**GOAL:**
Search the material below for the word "part" and copy every line in which it occurs.

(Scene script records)
- - - - - - -

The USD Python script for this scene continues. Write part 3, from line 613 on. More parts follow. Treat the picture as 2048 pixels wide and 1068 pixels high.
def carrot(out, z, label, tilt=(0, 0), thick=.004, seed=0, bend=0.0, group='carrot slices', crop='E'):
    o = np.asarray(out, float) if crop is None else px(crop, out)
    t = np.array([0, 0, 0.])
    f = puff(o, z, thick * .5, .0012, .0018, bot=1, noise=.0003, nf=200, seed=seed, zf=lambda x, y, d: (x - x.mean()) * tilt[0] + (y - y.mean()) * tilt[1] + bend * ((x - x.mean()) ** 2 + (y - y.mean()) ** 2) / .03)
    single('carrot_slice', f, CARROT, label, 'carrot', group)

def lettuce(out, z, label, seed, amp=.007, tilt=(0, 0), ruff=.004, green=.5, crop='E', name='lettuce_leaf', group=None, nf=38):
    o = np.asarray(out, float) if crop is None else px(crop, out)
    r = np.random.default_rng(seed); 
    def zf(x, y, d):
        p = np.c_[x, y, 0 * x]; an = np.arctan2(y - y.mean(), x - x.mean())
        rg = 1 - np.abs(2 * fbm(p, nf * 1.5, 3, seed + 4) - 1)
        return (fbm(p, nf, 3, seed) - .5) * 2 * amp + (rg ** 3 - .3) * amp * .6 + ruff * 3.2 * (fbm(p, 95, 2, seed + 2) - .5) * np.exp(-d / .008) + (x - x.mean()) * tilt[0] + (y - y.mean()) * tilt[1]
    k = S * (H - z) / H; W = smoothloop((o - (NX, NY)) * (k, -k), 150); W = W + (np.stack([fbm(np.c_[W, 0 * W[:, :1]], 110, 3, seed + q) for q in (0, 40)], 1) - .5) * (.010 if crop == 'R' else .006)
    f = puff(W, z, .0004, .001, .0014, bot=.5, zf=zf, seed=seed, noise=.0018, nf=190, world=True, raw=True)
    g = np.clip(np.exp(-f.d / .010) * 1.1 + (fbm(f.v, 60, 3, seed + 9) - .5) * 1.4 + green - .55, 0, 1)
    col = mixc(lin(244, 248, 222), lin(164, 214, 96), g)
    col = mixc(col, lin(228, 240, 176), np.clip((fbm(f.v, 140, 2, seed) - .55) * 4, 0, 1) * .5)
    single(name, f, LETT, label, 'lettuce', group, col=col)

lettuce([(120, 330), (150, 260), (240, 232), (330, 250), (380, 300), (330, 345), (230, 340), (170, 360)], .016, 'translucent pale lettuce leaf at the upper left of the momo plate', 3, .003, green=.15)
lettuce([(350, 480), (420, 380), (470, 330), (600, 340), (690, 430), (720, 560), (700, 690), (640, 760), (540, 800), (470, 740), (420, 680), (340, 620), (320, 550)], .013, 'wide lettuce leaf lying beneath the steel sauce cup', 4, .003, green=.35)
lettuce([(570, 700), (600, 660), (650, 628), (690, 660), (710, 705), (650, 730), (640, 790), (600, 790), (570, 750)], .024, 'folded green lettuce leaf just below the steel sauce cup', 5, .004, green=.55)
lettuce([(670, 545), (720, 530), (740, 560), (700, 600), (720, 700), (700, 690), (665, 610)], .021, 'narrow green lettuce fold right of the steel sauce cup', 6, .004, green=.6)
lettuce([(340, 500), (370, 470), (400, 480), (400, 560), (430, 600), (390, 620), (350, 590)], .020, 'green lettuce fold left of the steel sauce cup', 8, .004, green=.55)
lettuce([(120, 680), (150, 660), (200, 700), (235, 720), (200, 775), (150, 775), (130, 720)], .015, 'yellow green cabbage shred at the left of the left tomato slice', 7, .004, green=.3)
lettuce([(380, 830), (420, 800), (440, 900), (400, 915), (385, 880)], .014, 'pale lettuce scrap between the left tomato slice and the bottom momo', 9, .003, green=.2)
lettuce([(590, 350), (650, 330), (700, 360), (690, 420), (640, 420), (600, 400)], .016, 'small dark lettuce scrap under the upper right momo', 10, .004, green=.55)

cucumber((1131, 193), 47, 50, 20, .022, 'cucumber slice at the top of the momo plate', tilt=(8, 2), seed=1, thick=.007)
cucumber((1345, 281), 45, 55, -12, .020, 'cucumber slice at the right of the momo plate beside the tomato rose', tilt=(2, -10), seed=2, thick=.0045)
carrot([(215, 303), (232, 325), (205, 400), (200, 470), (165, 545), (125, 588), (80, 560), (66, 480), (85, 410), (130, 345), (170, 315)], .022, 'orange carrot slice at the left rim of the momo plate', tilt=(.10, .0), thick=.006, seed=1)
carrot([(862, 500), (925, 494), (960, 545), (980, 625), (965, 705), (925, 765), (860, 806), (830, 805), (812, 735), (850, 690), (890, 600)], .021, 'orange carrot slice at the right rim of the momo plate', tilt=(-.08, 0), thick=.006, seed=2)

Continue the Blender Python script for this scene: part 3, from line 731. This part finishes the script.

- - - - - - -

**SOLUTION BELOW:**
The USD Python script for this scene continues. Write part 3, from line 613 on. More parts follow. Treat the picture as 2048 pixels wide and 1068 pixels high.
Continue the Blender Python script for this scene: part 3, from line 731. This part finishes the script.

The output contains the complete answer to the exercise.